The rebels have crossed swords with the Saudis in the past, killing more than 100 soldiers during three months of border clashes that started in late 2009.
That frontier, separating the world’s top oil supplier and the Middle East’s poorest country, stretches through 1,100 miles (1,770 kilometers) of mountains and arid valleys. On the Saudi side, dirt roads have been carved into hillsides to ease troop deployment.
‘Rings Hollow’
Since the bombing of Yemen began last month, the Houthis have killed six soldiers in attacks on Saudi border positions.
There have been anti-Saudi protests in Houthi-held areas, though other tribes in Yemen have welcomed the Saudi intervention. Khaled Bahah, Yemen’s Saudi-backed vice president, said on Thursday that the combination of coalition airstrikes and Yemeni forces were sufficient for now.
At the al-Mushareq border post, where armored carriers are parked behind the barracks, there’s an air conditioned prayer room and majlis or reception room where soldiers drink tea and coffee. “We are prepared for anything,” General Nasser al-Mutairi said while inspecting troops.
Nine mostly Sunni Muslim nations have joined the Saudi-led coalition, but it’s not clear how many of them would participate in a ground intervention.
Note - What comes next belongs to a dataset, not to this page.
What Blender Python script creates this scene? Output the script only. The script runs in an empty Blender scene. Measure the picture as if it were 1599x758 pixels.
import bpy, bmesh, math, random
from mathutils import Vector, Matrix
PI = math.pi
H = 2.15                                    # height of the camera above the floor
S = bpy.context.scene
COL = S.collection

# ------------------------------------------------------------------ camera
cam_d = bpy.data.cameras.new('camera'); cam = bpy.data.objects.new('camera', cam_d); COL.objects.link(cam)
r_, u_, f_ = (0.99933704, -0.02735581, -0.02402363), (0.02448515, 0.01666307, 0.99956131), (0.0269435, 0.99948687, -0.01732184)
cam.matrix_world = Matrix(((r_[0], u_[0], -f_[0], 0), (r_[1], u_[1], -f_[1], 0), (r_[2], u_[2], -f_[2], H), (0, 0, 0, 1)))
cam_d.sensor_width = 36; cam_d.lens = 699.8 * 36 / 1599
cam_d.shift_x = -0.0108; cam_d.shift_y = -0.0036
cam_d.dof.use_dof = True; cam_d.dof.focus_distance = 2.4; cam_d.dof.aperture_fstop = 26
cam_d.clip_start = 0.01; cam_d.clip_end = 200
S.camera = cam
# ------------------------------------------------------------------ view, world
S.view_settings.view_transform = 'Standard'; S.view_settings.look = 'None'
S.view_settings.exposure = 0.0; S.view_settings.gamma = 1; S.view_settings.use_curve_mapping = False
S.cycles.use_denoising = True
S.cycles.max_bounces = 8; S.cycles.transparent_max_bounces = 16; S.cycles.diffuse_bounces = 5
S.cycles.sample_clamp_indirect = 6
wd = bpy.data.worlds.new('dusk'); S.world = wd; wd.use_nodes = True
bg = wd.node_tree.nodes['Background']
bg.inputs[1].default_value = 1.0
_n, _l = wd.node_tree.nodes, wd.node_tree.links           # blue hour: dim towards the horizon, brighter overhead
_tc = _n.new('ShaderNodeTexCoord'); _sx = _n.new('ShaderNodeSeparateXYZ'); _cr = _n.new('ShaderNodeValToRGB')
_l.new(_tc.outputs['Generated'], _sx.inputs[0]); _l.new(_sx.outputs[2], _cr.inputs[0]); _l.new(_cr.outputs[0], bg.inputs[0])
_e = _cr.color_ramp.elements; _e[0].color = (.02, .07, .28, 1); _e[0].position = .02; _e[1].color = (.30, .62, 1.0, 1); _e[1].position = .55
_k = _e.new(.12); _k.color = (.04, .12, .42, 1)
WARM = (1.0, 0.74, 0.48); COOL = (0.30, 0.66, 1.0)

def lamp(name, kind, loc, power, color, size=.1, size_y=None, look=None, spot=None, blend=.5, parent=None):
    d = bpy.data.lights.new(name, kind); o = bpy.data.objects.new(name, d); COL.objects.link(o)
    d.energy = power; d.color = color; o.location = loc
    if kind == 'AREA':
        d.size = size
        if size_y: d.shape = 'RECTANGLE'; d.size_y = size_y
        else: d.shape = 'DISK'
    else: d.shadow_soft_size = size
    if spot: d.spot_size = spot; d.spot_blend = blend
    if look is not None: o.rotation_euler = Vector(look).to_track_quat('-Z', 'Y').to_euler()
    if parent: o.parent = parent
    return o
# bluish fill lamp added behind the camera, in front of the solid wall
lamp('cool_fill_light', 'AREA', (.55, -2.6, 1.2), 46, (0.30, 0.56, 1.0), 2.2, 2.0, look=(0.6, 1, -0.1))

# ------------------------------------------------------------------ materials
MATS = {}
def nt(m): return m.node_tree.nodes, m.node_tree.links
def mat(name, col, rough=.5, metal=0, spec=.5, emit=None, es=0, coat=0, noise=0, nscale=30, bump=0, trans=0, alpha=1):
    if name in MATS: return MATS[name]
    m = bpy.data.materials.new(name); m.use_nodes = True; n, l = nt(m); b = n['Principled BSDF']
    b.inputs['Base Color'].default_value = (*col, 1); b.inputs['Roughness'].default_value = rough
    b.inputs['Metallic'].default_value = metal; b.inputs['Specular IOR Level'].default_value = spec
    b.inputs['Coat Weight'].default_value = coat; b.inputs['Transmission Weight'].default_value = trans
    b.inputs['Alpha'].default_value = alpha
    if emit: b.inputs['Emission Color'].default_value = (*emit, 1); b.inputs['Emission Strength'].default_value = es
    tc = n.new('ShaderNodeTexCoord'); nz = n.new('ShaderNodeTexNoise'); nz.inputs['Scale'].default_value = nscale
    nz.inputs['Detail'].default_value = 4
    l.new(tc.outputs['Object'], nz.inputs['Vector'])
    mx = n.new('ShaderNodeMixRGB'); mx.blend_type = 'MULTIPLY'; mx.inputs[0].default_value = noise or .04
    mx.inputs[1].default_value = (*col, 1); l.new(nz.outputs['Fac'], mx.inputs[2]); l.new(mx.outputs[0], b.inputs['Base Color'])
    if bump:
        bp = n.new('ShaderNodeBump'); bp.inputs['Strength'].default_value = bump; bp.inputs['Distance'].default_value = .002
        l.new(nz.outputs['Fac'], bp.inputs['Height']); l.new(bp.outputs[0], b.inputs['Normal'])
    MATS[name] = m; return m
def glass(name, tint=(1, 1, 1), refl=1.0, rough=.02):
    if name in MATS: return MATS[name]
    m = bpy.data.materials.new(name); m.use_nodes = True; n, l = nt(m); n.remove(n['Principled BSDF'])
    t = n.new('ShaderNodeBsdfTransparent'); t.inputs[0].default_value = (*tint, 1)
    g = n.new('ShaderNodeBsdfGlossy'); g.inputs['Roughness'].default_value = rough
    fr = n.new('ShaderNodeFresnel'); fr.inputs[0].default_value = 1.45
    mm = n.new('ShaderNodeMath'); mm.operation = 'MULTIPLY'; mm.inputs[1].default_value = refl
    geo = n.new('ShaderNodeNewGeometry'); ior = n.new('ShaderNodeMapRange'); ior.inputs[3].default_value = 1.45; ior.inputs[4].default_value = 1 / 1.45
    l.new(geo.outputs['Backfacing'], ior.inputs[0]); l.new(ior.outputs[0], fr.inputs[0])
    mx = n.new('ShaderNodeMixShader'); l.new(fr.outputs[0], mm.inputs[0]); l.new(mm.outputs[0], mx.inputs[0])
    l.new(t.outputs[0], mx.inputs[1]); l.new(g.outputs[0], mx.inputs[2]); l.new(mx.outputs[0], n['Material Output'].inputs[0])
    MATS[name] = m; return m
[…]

While Pakistan initially signaled readiness to do so, a parliament resolution passed on April 10
fell short of such commitments, instead declaring support for Saudi Arabia’s “territorial integrity.”
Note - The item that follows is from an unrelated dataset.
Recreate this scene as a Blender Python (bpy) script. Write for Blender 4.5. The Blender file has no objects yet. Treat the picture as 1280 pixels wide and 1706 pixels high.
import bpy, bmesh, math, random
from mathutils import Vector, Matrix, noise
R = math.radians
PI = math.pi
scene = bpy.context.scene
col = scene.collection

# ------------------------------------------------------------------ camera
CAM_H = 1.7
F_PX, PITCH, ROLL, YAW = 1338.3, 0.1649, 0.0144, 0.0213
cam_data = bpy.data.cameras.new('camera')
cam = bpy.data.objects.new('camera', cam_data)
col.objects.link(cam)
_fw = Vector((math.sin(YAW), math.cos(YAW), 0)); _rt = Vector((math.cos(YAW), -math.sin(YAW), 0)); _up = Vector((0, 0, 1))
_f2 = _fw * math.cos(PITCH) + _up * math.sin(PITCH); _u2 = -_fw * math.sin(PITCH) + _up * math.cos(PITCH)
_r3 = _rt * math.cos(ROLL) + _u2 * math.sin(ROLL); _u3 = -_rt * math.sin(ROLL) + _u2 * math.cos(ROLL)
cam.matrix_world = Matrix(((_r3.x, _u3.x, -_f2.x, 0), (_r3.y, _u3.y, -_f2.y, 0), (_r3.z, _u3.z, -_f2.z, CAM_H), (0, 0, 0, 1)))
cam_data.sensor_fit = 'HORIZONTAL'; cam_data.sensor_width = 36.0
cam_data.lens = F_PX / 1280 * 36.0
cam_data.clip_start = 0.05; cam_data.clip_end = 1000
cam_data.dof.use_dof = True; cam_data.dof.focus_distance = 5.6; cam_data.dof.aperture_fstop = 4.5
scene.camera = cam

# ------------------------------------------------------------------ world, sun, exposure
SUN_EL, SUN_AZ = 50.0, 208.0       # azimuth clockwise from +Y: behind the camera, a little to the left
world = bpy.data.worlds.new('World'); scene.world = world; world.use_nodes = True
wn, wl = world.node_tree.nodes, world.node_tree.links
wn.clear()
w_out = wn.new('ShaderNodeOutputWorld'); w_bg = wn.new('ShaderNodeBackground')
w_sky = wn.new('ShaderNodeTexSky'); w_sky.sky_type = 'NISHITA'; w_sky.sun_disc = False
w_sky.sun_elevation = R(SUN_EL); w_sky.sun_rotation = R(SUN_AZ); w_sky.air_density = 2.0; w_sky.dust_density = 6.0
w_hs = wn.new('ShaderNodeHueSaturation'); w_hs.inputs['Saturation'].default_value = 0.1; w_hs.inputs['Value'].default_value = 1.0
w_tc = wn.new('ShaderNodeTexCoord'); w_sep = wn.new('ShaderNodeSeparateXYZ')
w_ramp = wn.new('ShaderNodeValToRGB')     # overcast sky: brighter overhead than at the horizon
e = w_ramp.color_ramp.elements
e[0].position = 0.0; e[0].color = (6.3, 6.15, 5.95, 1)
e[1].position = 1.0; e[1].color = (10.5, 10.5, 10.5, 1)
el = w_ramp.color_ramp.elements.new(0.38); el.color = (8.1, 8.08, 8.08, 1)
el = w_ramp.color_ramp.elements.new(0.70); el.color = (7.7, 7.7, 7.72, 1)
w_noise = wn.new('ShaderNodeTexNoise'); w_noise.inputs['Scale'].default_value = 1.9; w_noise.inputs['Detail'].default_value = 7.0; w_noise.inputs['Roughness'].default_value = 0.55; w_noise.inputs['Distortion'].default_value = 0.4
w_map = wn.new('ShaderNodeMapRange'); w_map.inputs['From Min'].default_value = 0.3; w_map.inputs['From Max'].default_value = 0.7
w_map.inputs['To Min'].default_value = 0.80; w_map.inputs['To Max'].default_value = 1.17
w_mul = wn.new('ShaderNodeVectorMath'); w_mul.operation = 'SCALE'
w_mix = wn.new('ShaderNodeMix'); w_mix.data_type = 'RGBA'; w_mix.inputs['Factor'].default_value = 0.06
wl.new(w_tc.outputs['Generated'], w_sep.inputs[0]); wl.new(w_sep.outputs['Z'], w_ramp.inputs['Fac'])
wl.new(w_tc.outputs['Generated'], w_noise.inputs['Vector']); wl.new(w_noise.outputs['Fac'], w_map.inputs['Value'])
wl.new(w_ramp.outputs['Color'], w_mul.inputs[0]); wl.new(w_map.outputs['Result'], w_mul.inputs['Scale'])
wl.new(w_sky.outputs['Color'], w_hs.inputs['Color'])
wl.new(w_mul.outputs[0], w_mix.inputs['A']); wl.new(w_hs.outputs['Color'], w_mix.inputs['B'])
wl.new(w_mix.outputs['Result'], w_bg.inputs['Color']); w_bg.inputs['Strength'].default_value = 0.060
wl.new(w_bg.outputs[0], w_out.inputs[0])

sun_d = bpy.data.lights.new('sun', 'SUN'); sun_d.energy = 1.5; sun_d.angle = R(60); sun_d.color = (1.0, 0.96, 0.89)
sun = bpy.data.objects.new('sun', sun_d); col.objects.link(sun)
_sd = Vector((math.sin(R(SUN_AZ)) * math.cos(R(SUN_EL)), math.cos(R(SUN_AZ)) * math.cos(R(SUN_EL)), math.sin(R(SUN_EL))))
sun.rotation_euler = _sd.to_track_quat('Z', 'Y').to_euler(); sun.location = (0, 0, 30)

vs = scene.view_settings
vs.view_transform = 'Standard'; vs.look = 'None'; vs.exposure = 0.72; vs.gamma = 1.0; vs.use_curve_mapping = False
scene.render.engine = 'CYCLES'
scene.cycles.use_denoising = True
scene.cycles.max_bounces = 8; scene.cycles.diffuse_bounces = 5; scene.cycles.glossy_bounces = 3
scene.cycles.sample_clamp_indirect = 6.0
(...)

“Pakistan has decided against committing ground troops to Yemen in support of the Saudi campaign, and the offer to do so by Egypt rings hollow,” Soufan Group, which monitors political risk, said in a
report Tuesday. “Without an available ground force to consolidate gains and stabilize the country, it is hard to see what the Saudi coalition airstrikes can achieve.”
Egypt’s army is already battling an insurgency in the Sinai peninsula, and has institutional memories of fighting, and losing, in Yemen.
‘Nasser’s Gamble’
President Gamal Abdel Nasser backed a revolution by Yemeni republicans against royalists who had support from Saudi Arabia and the U.K. He began by sending an expeditionary force of a few hundred commandos in October 1962. By the summer of 1965, Egypt had 70,000 troops in Yemen, according to “Nasser’s Gamble,” a 2012 history of the conflict by Jesse Ferris.
“For Egypt, this struggle would prove more costly in lives, treasure, and squandered influence than any of its wars with Israel,” Ferris wrote.
Egypt lost as many as 26,000 soldiers by the time it withdrew in 1967, according to Kenneth Pollack’s 2002 study “Arabs at War: Military Effectiveness 1948-1991.”
Hatem Ali Abu Hatem, a Yemeni born in 1946, recalls joining up as a 16-year-old on the second day after the revolution. He received a week of training from the Egyptians, and then fought alongside them in “fierce battles” in the northern province of Sa’ada, now the Houthi stronghold.
‘Civilized Presence’
The Egyptians were “a civilized presence,” helping build schools and bringing administrators and religious scholars, yet they still failed to win over much of the country, especially the north, Abu Hatem said.
Centuries before that, Yemen already had a reputation as a quagmire for outside forces. Local tribes defeated or rebelled against a series of generals sent by the Ottoman Turks, then the region’s dominant power, to impose order.
“The complicated lines of conflict in Yemen make it hard for anyone to repulse one perceived threat without tending to help a different threat,” said Paul Pillar, a professor at Georgetown University in Washington and a former U.S. intelligence officer for the Middle East.
The latest war has displaced more than 120,000 people since airstrikes began, according to the United Nations. Output at the country’s sole liquefied natural gas plant has
stopped. Millions in the country face “severe” food shortages, according to the Food and Agriculture Organization of the United Nations.
That’s unlikely to deter Yemenis, who have “made incredible sacrifices and suffered huge number of casualties” to resist invaders in the past, said Gabriele vom Bruck, a senior lecturer in anthropology and Yemen specialist at the School of Oriental and African Studies in London. “They really hate the idea of a foreign intervention.”